Davenport is a popular and very successful businessman on MLK with a finance degree, a seat on the board of a banking company and a bunch of successful enterprises to his credit. And it gets better.

Because Davenport's business has been the target of envious and unscrupulous politicians trying to pry it out of his hands for the last eight years, he has also been the target of more criminal and civil investigations than JP Morgan, and unlike JP Morgan he has come out of every one of them clean as a whistle. I doubt you could find another businessman in Dallas with that good a record, just because nobody else's record would have that many pages in it, every one with a gold star at the bottom.

I ran this by him last week. I asked if he would ever be interested in redeveloping his property, and he told me he and his father had already talked about it. "I see a lot of opportunity down there, because there are a lot of services that are needed. We need a Wendy's down there. We need some restaurants down there."

He said he sees signs of promise in the immediate neighborhood: "Obviously Walgreens and McDonald's are making money down there. They've got a brand-new Auto Zone down there. They've got a brand-new O'Reilly's down there.

Davenport told me that land is not cheap on MLK. "That lot right next to the Jack in the Box, they want $700,000 for that, and it's not a corner lot or anything."

His property is a corner lot, and he says he has a substantial investment in the car wash infrastructure. "It'd take a million-five to buy the land and build it now.
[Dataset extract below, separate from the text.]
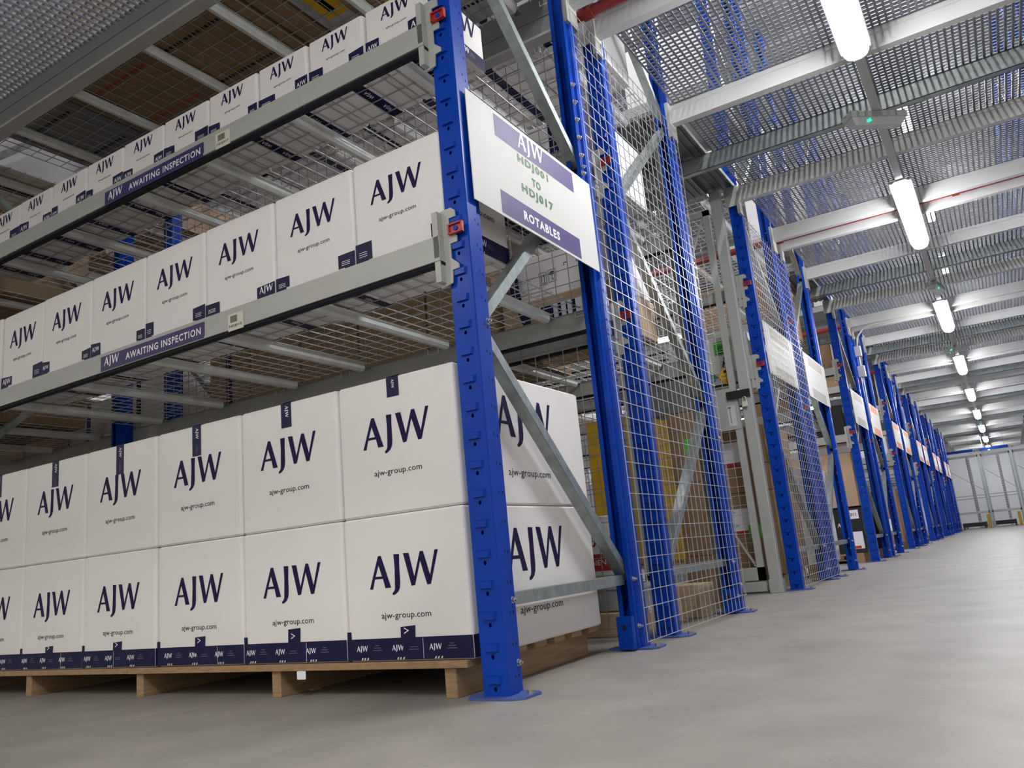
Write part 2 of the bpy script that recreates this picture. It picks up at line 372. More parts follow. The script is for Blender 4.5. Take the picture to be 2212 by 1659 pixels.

It's about $75,000 to $80,000 per bay to build a car wash now."

By happy coincidence, the mayor's office informed me at the end of last week that the mayor will meet with Davenport this coming Friday. I hope somebody at that meeting will at least mention my nomination for somebody to redevelop the Dale Davenport property. Dale Davenport. And just think: That way the city doesn't have to spend a million dollars on lawyer fees stealing his property so they can give it to the guy with the card tricks.